TASK: Give a verbatim copy of the lines below, minus the pictures.

DATASET SECTION:
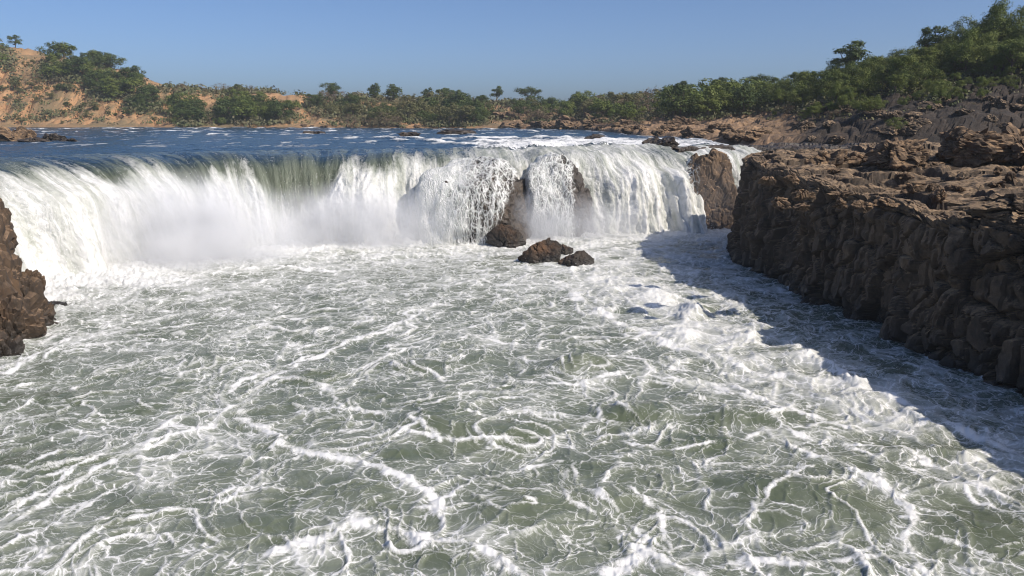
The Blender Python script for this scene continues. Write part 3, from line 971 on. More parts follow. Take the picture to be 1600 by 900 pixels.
RP = [(33, 8), (31, 20), (29.0, 32), (27.2, 41), (25.2, 47), (25.8, 52), (25.3, 58), (23.6, 63), (23.8, 68), (23.0, 74), (23.6, 80), (24.3, 86), (27, 91), (33, 94), (44, 96)]
build_cliff("rock_cliff", RP, 1.0, M_CLIFF, "tall dark fractured rock cliff rising from the water on the right", 900, 120, 200, 42, right_top, seed=4)

# left outcrop
lo = empty("rock_outcrop", at_z(10, 520, 0))
tag(lo, "brown craggy rock outcrop at the left edge beside the falls", "rock")
def lrock(px, py, Y, size, seed, sink=0.4, **k):
    p = at_y(px, py, Y)
    me = rock_mesh("rock_block", seed, size, M_BROWN, sub=5, block=k.pop('block', 0.9), rough=0.05, **k)
    o = link("rock_block", me, lo)
    o.location = p - np.array(lo.location)
    return o
lrock(-38, 530, 46.5, (2.9, 2.2, 3.3), 1, planes=10, flat=0.5)
lrock(12, 520, 50, (1.8, 1.9, 2.4), 2, planes=9, flat=0.5)
lrock(-40, 440, 55, (3.0, 3.0, 5.0), 3, planes=10, flat=0.5)
lrock(-75, 470, 51, (3.4, 3.2, 6.0), 4, planes=10, flat=0.5)
lrock(14, 452, 57, (1.5, 2.2, 3.2), 5, planes=9, flat=0.5)
lrock(58, 505, 53.5, (1.1, 1.3, 1.6), 6, planes=8, flat=0.5)
lrock(40, 470, 57, (1.0, 1.4, 2.1), 7, planes=8, flat=0.5)
lrock(-16, 372, 60, (1.3, 2.4, 3.2), 8, planes=9, flat=0.5)
lrock(52, 450, 60, (0.7, 0.8, 1.5), 9, planes=8, flat=0.5)
lrock(4, 560, 46.5, (1.1, 1.0, 1.3), 10, planes=8, flat=0.5)

# dark ledge between the falls and the right cliff
build_cliff("rock_ledge", [(66, 114), (48, 111), (36, 110), (28, 109), (22, 107)], 1.5, M_LEDGE, "dark wet rock ledge behind the gap between falls and right cliff",
            260, 60, 50, 14, lambda x, y: 10.2 + 0.5 * fbm2(x / 5, y / 5, 3), seed=9, blk=2.2, cell=6.0)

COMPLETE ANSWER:
The Blender Python script for this scene continues. Write part 3, from line 971 on. More parts follow. Take the picture to be 1600 by 900 pixels.
RP = [(33, 8), (31, 20), (29.0, 32), (27.2, 41), (25.2, 47), (25.8, 52), (25.3, 58), (23.6, 63), (23.8, 68), (23.0, 74), (23.6, 80), (24.3, 86), (27, 91), (33, 94), (44, 96)]
build_cliff("rock_cliff", RP, 1.0, M_CLIFF, "tall dark fractured rock cliff rising from the water on the right", 900, 120, 200, 42, right_top, seed=4)

# left outcrop
lo = empty("rock_outcrop", at_z(10, 520, 0))
tag(lo, "brown craggy rock outcrop at the left edge beside the falls", "rock")
def lrock(px, py, Y, size, seed, sink=0.4, **k):
    p = at_y(px, py, Y)
    me = rock_mesh("rock_block", seed, size, M_BROWN, sub=5, block=k.pop('block', 0.9), rough=0.05, **k)
    o = link("rock_block", me, lo)
    o.location = p - np.array(lo.location)
    return o
lrock(-38, 530, 46.5, (2.9, 2.2, 3.3), 1, planes=10, flat=0.5)
lrock(12, 520, 50, (1.8, 1.9, 2.4), 2, planes=9, flat=0.5)
lrock(-40, 440, 55, (3.0, 3.0, 5.0), 3, planes=10, flat=0.5)
lrock(-75, 470, 51, (3.4, 3.2, 6.0), 4, planes=10, flat=0.5)
lrock(14, 452, 57, (1.5, 2.2, 3.2), 5, planes=9, flat=0.5)
lrock(58, 505, 53.5, (1.1, 1.3, 1.6), 6, planes=8, flat=0.5)
lrock(40, 470, 57, (1.0, 1.4, 2.1), 7, planes=8, flat=0.5)
lrock(-16, 372, 60, (1.3, 2.4, 3.2), 8, planes=9, flat=0.5)
lrock(52, 450, 60, (0.7, 0.8, 1.5), 9, planes=8, flat=0.5)
lrock(4, 560, 46.5, (1.1, 1.0, 1.3), 10, planes=8, flat=0.5)

# dark ledge between the falls and the right cliff
build_cliff("rock_ledge", [(66, 114), (48, 111), (36, 110), (28, 109), (22, 107)], 1.5, M_LEDGE, "dark wet rock ledge behind the gap between falls and right cliff",
            260, 60, 50, 14, lambda x, y: 10.2 + 0.5 * fbm2(x / 5, y / 5, 3), seed=9, blk=2.2, cell=6.0)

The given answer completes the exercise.